It’s not about how hard you try, but how hard you try to improve.
We’re often told things like “it’s not whether you win or lose, it’s how you play the game”. Or Steve Jobs said:
“If I try my best and fail, well, I’ve tried my best.”
But I think those sentiments might miss a bit that could really amp up how fulfilled we feel when we are trying our best.
A lot of us on this rock are trying really really hard. At everything we do. Starting businesses. Being good friends. Cooking for our families. Whatever.
But we aren’t always trying that hard to improve.
Trying hard and trying hard to improve aren’t the same.
Yet the distinction is important.
It’s important because I don’t think trying our hardest always leads us to feeling fulfilled. But trying our hardest at improving ourselves does.
It might be easiest for you to see this in a sport you play. I remember playing basketball as a kid. I tried so friggin hard during those gradeschool games.
One game, I got run over by a kid going for a layup. I was happy because I got the foul called on the kid, but I broke my wrist in the process. But since we only had 6 people on our baskeball team, and my dad (the coach) knew I would keep trying to play (We weren’t sure the wrist was broken. The ER could wait), he put me back in the game.
There I am trying to play point guard with my useless right hand. Since it was my shooting hand, and strong dribbling hand, I just tried to play with my left hand and make more passes.

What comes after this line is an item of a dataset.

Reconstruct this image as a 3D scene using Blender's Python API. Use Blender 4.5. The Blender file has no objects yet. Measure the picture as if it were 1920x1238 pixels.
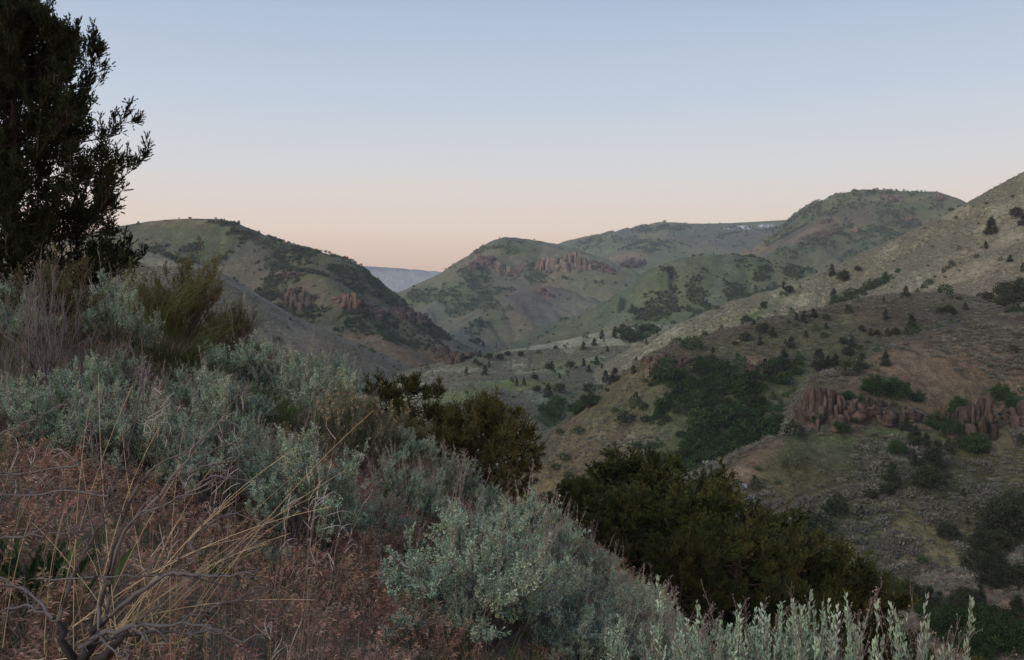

I didn’t stay in the game that long though. I dove for a ball and tied another guy up to get a jump ball. And in that process I got hit in the face, and had to come out of the game with a bloody nose. :)
I tell this story just to give you an example of the trying I was doing out there to play the game.
But no matter how hard I was trying out there in gradeschool basketball, I wasn’t good enough to play in highschool.
And I wasn’t because I didn’t try hard enough to improve. I wasn’t out there practicing my dribbling deliberately enough to improve. I wasn’t trying very hard to improve my speed. Or my jump. I was just out playing.
That’s a regret I have. I still might have not been able to get good enough to play high school baskeball, but I regret not trying my hardest to improve at it when I had the chances.
You can see some of the power of trying ones hardest looking at Michael Jordan and Tiger Woods. Those guys aren’t just playing game after game. They are also out there trying their hardest to improve.
Tiger Woods will go to the driving range after a hard day’s work, and start a cycle of improvement. He’ll hit ball after ball. Trying to improve a single type of shot. Or Michael Jordan who would shoot a hundred free throws even after everyone else was done.
Jordan was even practicing free throws in his head.
So as I think about 2012 and stuff I’d like to do better, I want to make sure I’m not just trying my hardest, but that I’m trying my hardest to improve the things I do. Being an entrepreneur. Being a husband. A friend. Everything.
Have an awesome New Year guys! What kind of things are you reflecting on as 2012 is getting started?